Introduction
A really popular question of the C++ interview is about the difference between struct and class. It seems to be an easy question, but there are multiple views to be considered.
Historical background
Let’s start with the historical view. C++ is based on the programming language C, which is not supporting the object oriented programming paradigm. So that there were no classes in C, only structs. And struct was nothing else than a data structure to be used to store variables of different types together.
Later on with C++ together with the object oriented programming support the keyword class has been introduced to represent the typical object oriented classes.
In C++ Struct has also been extended with time, so it is also possible to inherit structs from each other, change the visibility of the attributes and to add constructors, destructors and member functions.
Technical difference
What is then the exact difference?
Technically there’s only one difference between structs and classes: in a struct the default visibility is public, since in a class the default visibility is private.
There’s technically no other difference in C++.
Practical difference
The difference is more philosophical.
As I already mentioned struct is a collection, a record of data, which belongs somehow together. And nothing more.
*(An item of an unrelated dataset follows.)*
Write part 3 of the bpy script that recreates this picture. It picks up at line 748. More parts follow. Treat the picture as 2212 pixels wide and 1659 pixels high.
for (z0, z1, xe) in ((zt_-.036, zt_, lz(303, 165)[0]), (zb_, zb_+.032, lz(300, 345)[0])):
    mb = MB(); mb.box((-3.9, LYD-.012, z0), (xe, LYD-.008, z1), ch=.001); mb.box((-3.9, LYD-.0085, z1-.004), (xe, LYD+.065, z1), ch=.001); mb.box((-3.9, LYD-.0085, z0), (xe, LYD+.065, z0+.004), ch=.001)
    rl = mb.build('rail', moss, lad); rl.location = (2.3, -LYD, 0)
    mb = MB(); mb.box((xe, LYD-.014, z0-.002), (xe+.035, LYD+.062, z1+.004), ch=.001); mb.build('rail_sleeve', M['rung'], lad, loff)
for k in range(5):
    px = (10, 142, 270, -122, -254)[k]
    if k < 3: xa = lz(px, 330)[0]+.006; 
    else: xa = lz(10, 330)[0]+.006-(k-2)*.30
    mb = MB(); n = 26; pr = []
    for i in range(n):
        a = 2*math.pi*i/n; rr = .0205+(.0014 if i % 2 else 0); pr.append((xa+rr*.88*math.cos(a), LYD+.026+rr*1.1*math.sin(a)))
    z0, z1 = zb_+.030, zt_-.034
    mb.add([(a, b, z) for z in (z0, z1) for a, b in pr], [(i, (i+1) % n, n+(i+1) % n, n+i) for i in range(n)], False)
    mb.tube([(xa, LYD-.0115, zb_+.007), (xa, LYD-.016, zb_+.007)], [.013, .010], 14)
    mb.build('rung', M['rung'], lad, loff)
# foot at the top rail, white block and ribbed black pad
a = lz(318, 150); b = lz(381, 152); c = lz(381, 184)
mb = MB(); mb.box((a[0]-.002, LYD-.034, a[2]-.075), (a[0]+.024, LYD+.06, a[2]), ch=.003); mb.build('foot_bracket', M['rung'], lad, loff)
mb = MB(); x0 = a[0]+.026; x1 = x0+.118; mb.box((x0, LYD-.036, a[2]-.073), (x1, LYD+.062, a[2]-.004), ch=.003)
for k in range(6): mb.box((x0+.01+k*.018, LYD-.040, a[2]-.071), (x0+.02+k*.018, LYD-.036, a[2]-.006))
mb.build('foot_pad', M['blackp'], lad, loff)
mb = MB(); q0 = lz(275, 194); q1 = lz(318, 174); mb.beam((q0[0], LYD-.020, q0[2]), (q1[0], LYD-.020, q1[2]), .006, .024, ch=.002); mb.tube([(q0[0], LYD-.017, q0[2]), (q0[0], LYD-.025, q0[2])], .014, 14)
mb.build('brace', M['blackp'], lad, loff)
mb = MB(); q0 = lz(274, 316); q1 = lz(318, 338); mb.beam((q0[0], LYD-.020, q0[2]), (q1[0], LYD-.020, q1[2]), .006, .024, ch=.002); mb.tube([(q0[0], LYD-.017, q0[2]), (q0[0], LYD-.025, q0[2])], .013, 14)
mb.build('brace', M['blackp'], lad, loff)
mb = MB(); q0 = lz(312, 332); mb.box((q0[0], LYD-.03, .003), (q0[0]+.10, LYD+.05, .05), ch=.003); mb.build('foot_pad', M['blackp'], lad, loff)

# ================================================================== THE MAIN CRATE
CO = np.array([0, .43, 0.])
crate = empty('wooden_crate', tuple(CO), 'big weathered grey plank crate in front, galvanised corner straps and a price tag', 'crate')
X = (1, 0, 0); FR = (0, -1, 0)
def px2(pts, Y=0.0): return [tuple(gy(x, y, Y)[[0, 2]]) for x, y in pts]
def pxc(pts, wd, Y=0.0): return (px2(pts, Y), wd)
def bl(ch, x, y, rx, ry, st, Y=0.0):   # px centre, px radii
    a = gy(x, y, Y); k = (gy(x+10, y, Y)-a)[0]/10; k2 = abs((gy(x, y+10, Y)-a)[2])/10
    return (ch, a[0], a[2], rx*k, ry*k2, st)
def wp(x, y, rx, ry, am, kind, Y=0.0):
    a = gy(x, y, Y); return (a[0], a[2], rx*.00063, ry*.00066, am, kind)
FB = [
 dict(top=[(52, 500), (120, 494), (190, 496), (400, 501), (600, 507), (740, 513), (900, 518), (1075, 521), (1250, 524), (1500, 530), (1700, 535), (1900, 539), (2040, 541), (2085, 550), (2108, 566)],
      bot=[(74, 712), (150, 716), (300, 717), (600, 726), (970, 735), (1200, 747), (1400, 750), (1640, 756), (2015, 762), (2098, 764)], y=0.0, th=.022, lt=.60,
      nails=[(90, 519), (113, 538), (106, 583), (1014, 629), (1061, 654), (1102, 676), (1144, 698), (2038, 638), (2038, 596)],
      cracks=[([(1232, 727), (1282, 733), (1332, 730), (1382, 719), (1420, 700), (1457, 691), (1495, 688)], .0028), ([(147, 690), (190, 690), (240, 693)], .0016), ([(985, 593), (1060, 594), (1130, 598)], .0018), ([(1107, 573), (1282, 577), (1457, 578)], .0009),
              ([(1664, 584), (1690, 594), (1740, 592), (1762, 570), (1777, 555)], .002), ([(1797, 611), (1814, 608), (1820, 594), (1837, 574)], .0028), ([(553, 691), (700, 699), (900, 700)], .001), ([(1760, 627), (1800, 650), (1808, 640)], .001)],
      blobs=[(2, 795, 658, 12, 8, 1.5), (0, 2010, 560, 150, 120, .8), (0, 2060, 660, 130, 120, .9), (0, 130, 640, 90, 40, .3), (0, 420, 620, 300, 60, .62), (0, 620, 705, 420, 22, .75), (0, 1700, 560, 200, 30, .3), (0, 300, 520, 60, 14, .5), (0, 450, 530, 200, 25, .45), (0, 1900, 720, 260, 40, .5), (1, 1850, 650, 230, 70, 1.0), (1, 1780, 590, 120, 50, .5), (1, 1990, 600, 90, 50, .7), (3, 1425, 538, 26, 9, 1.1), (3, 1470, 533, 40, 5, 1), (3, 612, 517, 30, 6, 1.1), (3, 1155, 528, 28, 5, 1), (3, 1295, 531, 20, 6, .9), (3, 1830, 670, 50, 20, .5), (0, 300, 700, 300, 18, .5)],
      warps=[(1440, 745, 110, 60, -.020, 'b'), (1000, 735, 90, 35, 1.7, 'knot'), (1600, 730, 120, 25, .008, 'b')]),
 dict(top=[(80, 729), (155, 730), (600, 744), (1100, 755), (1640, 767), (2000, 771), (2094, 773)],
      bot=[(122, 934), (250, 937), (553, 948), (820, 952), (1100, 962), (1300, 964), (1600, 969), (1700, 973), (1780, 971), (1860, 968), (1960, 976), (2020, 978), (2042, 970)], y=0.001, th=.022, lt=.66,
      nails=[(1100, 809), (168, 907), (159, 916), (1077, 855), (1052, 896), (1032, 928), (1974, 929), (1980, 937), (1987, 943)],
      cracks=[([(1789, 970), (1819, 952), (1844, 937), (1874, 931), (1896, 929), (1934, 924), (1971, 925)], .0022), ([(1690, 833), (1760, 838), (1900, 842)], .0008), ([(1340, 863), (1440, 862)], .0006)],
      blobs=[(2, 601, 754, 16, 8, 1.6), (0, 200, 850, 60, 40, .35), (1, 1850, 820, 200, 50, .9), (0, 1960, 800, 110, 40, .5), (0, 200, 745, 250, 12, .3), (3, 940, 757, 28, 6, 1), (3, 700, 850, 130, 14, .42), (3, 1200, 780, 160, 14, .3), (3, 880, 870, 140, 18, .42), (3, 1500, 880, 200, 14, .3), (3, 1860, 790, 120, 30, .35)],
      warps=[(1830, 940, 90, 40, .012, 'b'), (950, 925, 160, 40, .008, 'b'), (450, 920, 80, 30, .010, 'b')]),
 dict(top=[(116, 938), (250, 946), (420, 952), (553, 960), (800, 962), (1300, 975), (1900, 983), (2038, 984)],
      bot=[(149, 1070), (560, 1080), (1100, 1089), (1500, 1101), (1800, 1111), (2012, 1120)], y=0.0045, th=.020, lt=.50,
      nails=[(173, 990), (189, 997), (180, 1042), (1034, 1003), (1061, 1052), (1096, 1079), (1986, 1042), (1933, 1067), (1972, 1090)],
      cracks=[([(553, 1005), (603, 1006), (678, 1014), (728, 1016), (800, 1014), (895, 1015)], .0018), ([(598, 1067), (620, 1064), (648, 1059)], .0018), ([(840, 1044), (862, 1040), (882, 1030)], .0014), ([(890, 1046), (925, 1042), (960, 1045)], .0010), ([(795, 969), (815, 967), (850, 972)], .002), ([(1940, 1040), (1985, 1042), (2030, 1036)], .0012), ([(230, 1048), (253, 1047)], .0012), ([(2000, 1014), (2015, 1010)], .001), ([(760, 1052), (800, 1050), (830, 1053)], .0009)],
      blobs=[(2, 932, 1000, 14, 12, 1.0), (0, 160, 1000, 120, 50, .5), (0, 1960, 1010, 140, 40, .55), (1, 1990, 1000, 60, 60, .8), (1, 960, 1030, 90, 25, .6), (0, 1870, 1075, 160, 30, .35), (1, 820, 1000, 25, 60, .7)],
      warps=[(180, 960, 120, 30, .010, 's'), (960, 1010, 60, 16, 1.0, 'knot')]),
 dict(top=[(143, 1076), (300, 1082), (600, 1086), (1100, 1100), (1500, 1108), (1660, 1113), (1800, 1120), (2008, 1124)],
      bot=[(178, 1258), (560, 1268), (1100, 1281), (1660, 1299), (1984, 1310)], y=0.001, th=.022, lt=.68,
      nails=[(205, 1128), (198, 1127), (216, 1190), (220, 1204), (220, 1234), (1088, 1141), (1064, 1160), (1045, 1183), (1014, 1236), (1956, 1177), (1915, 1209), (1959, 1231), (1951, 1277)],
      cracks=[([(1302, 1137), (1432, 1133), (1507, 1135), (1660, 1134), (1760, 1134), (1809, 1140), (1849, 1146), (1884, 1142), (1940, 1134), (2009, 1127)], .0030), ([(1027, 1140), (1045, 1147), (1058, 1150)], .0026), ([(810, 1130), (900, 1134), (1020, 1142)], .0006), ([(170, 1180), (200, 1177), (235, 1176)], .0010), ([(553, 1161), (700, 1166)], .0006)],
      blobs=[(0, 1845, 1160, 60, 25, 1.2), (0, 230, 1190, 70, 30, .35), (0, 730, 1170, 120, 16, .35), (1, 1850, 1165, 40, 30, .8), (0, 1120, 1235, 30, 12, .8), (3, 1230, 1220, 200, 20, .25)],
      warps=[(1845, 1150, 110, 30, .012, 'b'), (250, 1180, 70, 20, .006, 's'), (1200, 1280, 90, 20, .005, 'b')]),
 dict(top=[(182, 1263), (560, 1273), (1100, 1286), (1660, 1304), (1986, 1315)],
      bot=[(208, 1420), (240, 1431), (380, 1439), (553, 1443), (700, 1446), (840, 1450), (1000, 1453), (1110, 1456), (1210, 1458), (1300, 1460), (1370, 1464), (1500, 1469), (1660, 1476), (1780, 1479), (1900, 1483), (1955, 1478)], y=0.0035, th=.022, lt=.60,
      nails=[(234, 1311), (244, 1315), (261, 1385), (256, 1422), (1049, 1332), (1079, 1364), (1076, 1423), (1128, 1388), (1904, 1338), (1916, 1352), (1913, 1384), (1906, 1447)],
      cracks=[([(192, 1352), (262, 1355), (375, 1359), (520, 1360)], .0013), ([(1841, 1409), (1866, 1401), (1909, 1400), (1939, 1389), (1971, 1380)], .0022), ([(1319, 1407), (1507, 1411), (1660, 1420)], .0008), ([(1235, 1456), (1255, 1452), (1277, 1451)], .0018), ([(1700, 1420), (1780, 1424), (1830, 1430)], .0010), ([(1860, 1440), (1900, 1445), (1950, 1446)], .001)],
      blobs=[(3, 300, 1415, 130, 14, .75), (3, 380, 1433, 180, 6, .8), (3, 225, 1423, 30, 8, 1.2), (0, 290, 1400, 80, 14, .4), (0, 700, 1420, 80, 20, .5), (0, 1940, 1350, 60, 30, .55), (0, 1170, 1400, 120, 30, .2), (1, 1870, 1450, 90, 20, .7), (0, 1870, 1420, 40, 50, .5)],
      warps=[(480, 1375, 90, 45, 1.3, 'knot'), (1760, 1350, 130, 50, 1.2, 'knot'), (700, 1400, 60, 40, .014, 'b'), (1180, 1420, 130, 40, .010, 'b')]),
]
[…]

Since class is a bit more, class represents something, which has an interface, a state and a behavior. The state is usually internal, not visible from outside, that’s why the default visibility is private. The state can be changed through the predefined interfaces, which are the public methods of the class. Furthermore the usually the class has an invariant which is a restriction on its possible states. In case of a class you have methods which are handling the attributes of the class together.
So my suggestion is: use struct if you need a simple data container of data which belongs together and use class for everything what is more complex, what involves more abstraction.